▶ _GIVEN INFORMATION_:
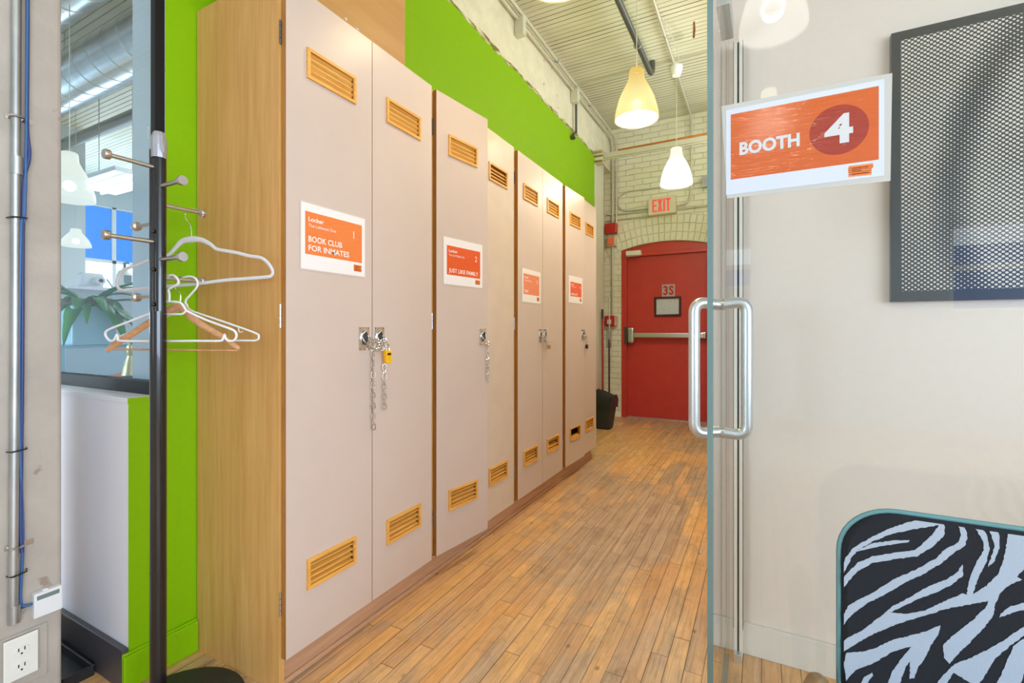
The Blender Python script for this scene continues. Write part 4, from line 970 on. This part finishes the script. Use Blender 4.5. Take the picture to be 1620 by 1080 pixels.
# booth sign on the fixed glass
T = frame((-.083, 1.2035, 1.425), (1, 0, 0))
bs = thing('booth_sign', 'large white sheet with orange BOOTH 4 print taped to the glass', 'sign', T.translation)
def quad(T, pts, z0, z1): return MB(T).prism(pts, z0, z1)
quad(T, [(.012, .004), (.313, .0), (.316, .217), (.0, .220)], .0002, .0006).build('clear_tape', plain('milky_tape', srgb(192, 190, 184), .3), bs)
T2 = T @ Matrix.Translation((.010, .012, .0006))
MB(T2).box(0, .293, 0, .196, 0, .0006).build('sheet', 'paper2', bs)
MB(T2).box(.010, .284, .034, .184, .0006, .0009).build('orange_panel', 'orangeB', bs)
MB(T2).prism([(.216+.052*math.cos(2*PI*i/48), .108+.052*math.sin(2*PI*i/48)) for i in range(48)], .0009, .0011).build('number_disc', 'darkred', bs)
text('word', [('BOOTH', .028, .088, .027, .118, .04)], 'white_ink2', T2 @ Matrix.Translation((0, 0, .0012)), bs)
text('numeral', [('4', .191, .082, .056, .050, .04)], 'white_ink2', T2 @ Matrix.Translation((0, 0, .0012)), bs)
brushlogo(T2 @ Matrix.Translation((.233, .006, .0006)), .040, .022, bs)
# halftone picture
T = frame((.351, 1.85, 1.212), (1, 0, 0))
pc = thing('halftone_panel', 'large dark panel printed with pale halftone dots on the booth wall', 'picture', T.translation)
MB(T).box(0, .95, 0, .821, .002, .026).build('panel', 'halftone', pc, bevel=.001)

# ------------------------------------------------------------------ zebra chair
CY = 1.05
zc = thing('armchair', 'zebra print chair with teal piping in front of the booth glass', 'chair', (.40, .85, 0))
def rr_outline(x0, x1, z0, z1, r, n=10):
    out = []
    for (a, b, s0) in ((x1-r, z1-r, 0), (x0+r, z1-r, 90), (x0+r, z0+r, 180), (x1-r, z0+r, 270)):
        for i in range(n+1):
            t = math.radians(s0+90*i/n); out.append((a+r*math.cos(t), b+r*math.sin(t)))
    return out
ZEBRA = [[(0.13,0.699),(0.135,0.715),(0.145,0.733),(0.173,0.759),(0.202,0.781),(0.239,0.803),(0.265,0.806),(0.271,0.795),(0.27,0.78),(0.253,0.756),(0.234,0.737),(0.202,0.725),(0.173,0.712),(0.152,0.693),(0.135,0.666),(0.129,0.653),(0.129,0.668),(0.133,0.68),(0.152,0.708),(0.173,0.724),(0.202,0.736),(0.231,0.747),(0.245,0.765),(0.256,0.781),(0.263,0.796),(0.231,0.783),(0.202,0.77),(0.173,0.75),(0.152,0.73),(0.142,0.713),(0.131,0.684)],[(0.147,0.726),(0.173,0.747),(0.202,0.758),(0.224,0.763),(0.224,0.76),(0.202,0.751),(0.173,0.739)],[(0.286,0.808),(0.293,0.809),(0.299,0.786),(0.296,0.768),(0.283,0.755),(0.267,0.734),(0.245,0.711),(0.214,0.685),(0.191,0.661),(0.167,0.64),(0.142,0.611),(0.131,0.591),(0.13,0.607),(0.139,0.629),(0.173,0.66),(0.202,0.69),(0.231,0.713),(0.259,0.739),(0.27,0.756),(0.288,0.772),(0.291,0.785)],[(0.13,0.541),(0.13,0.562),(0.158,0.589),(0.182,0.618),(0.202,0.644),(0.22,0.661),(0.245,0.686),(0.272,0.707),(0.286,0.722),(0.293,0.737),(0.294,0.719),(0.28,0.701),(0.259,0.682),(0.231,0.661),(0.214,0.645),(0.198,0.632),(0.22,0.635),(0.245,0.648),(0.272,0.672),(0.293,0.689),(0.304,0.689),(0.322,0.709),(0.324,0.685),(0.299,0.672),(0.272,0.658),(0.245,0.639),(0.208,0.615),(0.173,0.586),(0.149,0.562)],[(0.302,0.809),(0.311,0.809),(0.322,0.794),(0.326,0.771),(0.323,0.75),(0.315,0.727),(0.309,0.706),(0.303,0.682),(0.298,0.691),(0.301,0.71),(0.304,0.725),(0.311,0.747),(0.319,0.766),(0.318,0.78),(0.311,0.795)],[(0.321,0.809),(0.332,0.81),(0.338,0.794),(0.338,0.777),(0.332,0.752),(0.324,0.74),(0.328,0.758),(0.332,0.776),(0.328,0.792)],[(0.347,0.798),(0.361,0.808),(0.371,0.811),(0.371,0.754),(0.361,0.738),(0.358,0.732),(0.364,0.729),(0.351,0.719),(0.339,0.703),(0.333,0.684),(0.33,0.663),(0.319,0.64),(0.304,0.614),(0.288,0.589),(0.277,0.568),(0.27,0.576),(0.268,0.597),(0.283,0.619),(0.306,0.65),(0.322,0.675),(0.324,0.685),(0.306,0.684),(0.322,0.709),(0.337,0.733),(0.344,0.765)],[(0.265,0.629),(0.263,0.613),(0.253,0.592),(0.245,0.568),(0.235,0.547),(0.231,0.529),(0.225,0.525),(0.225,0.555),(0.22,0.545),(0.211,0.512),(0.194,0.506),(0.202,0.532),(0.214,0.558),(0.227,0.582),(0.202,0.565),(0.173,0.534),(0.149,0.515),(0.135,0.491),(0.131,0.52),(0.135,0.542),(0.158,0.551),(0.179,0.565),(0.202,0.586),(0.231,0.603),(0.25,0.616)],[(0.371,0.661),(0.359,0.648),(0.342,0.626),(0.324,0.607),(0.304,0.587),(0.283,0.57),(0.27,0.548),(0.256,0.522),(0.27,0.527),(0.282,0.555),(0.311,0.541),(0.324,0.573),(0.334,0.597),(0.351,0.622),(0.371,0.648)],[(0.337,0.662),(0.339,0.669),(0.351,0.684),(0.366,0.694),(0.371,0.698),(0.371,0.684),(0.361,0.68),(0.347,0.669)],[(0.371,0.608),(0.361,0.559),(0.332,0.548),(0.342,0.579),(0.349,0.605),(0.354,0.621),(0.361,0.632),(0.371,0.641)],[(0.152,0.485),(0.161,0.507),(0.173,0.519),(0.174,0.514),(0.167,0.502),(0.164,0.49)]]
bo = rr_outline(.125, .675, .40, .806, .085)
def xz(pts, y): return [(x, y, z) for x, z in pts]
def loft(rings, mat, name, par, cap=True, extra=None):
    m = MB(); n = len(rings[0]); vs = [p for r in rings for p in r]; fs = []
    for i in range(len(rings)-1):
        for j in range(n): fs.append((i*n+j, i*n+(j+1) % n, (i+1)*n+(j+1) % n, (i+1)*n+j))
    m.add(vs, fs, True)
    if cap: m.add(rings[0], [tuple(range(n))]); m.add(rings[-1], [tuple(range(n))[::-1]])
    if extra: extra(m)
    return m.build(name, mat, par)
def stripes(m):
    m.cur = 1
    for k, poly in enumerate(ZEBRA):
        pts = []
        for i in range(len(poly)):
            a, b = Vector(poly[i]), Vector(poly[(i+1) % len(poly)]); L = (b-a).length; q = max(1, int(L/.0035)); nn = Vector((b.y-a.y, a.x-b.x)).normalized()
            for j in range(q): pts.append(a.lerp(b, j/q)+nn*random.uniform(-.0007, .0007))
        pts = [(min(.384, max(.1315, p.x)), min(.7985, max(.462, p.y))) for p in pts]
        y = CY-.0124-.00002*k
        m.add([(x, y, z) for x, z in pts], [tuple(range(len(pts)))])
def inset(d): return rr_outline(.125+d, .675-d, .40+d, .806-d, max(.02, .085-d))
loft([xz(inset(.012), CY-.012), xz(inset(.002), CY-.004), xz(inset(.0), CY+.004), xz(inset(.002), CY+.016), xz(inset(.012), CY+.024)], ['zebra', 'zebra_white'], 'backrest', zc, extra=stripes)
MB().tube(xz(bo, CY-.002), .0042, 8, True).build('piping', 'tealpipe', zc)
loft([[(x, y, .38) for x, y in rr_outline(.14, .66, .56, 1.04, .06)], [(x, y, .44) for x, y in rr_outline(.13, .67, .55, 1.045, .07)], [(x, y, .47) for x, y in rr_outline(.16, .64, .58, 1.03, .06)]], 'zebra', 'seat', zc)
for lx in (.17, .63):
    for ly in (.60, 1.04): MB().cyl((lx, ly, 0), (lx, ly, .38), .013, 12, .018).build('leg', 'armwood', zc)
for sx in (.088, .712):
    loft([[(sx+.020*math.cos(a)*k, .99+.03*math.sin(a)*k, z) for a in [2*PI*i/16 for i in range(16)]] for z, k in ((0.0, .7), (.30, .85), (.44, 1.4), (.485, 1.25), (.505, .85), (.515, .3))], 'armwood', 'arm_post', zc)
    MB().box(min(sx, .13 if sx < .4 else .67), max(sx, .13 if sx < .4 else .67), .98, 1.0, .39, .42).build('side_rail', 'armwood', zc)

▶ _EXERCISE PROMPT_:
Leave out the pictures and restate, word for word, the lines from the top of the data through the line containing "0, .821, .002, .026).build('panel', 'halftone', pc, bevel=.001)", both included.

▶ _RESULT OF THE EXERCISE_:
The Blender Python script for this scene continues. Write part 4, from line 970 on. This part finishes the script. Use Blender 4.5. Take the picture to be 1620 by 1080 pixels.
# booth sign on the fixed glass
T = frame((-.083, 1.2035, 1.425), (1, 0, 0))
bs = thing('booth_sign', 'large white sheet with orange BOOTH 4 print taped to the glass', 'sign', T.translation)
def quad(T, pts, z0, z1): return MB(T).prism(pts, z0, z1)
quad(T, [(.012, .004), (.313, .0), (.316, .217), (.0, .220)], .0002, .0006).build('clear_tape', plain('milky_tape', srgb(192, 190, 184), .3), bs)
T2 = T @ Matrix.Translation((.010, .012, .0006))
MB(T2).box(0, .293, 0, .196, 0, .0006).build('sheet', 'paper2', bs)
MB(T2).box(.010, .284, .034, .184, .0006, .0009).build('orange_panel', 'orangeB', bs)
MB(T2).prism([(.216+.052*math.cos(2*PI*i/48), .108+.052*math.sin(2*PI*i/48)) for i in range(48)], .0009, .0011).build('number_disc', 'darkred', bs)
text('word', [('BOOTH', .028, .088, .027, .118, .04)], 'white_ink2', T2 @ Matrix.Translation((0, 0, .0012)), bs)
text('numeral', [('4', .191, .082, .056, .050, .04)], 'white_ink2', T2 @ Matrix.Translation((0, 0, .0012)), bs)
brushlogo(T2 @ Matrix.Translation((.233, .006, .0006)), .040, .022, bs)
# halftone picture
T = frame((.351, 1.85, 1.212), (1, 0, 0))
pc = thing('halftone_panel', 'large dark panel printed with pale halftone dots on the booth wall', 'picture', T.translation)
MB(T).box(0, .95, 0, .821, .002, .026).build('panel', 'halftone', pc, bevel=.001)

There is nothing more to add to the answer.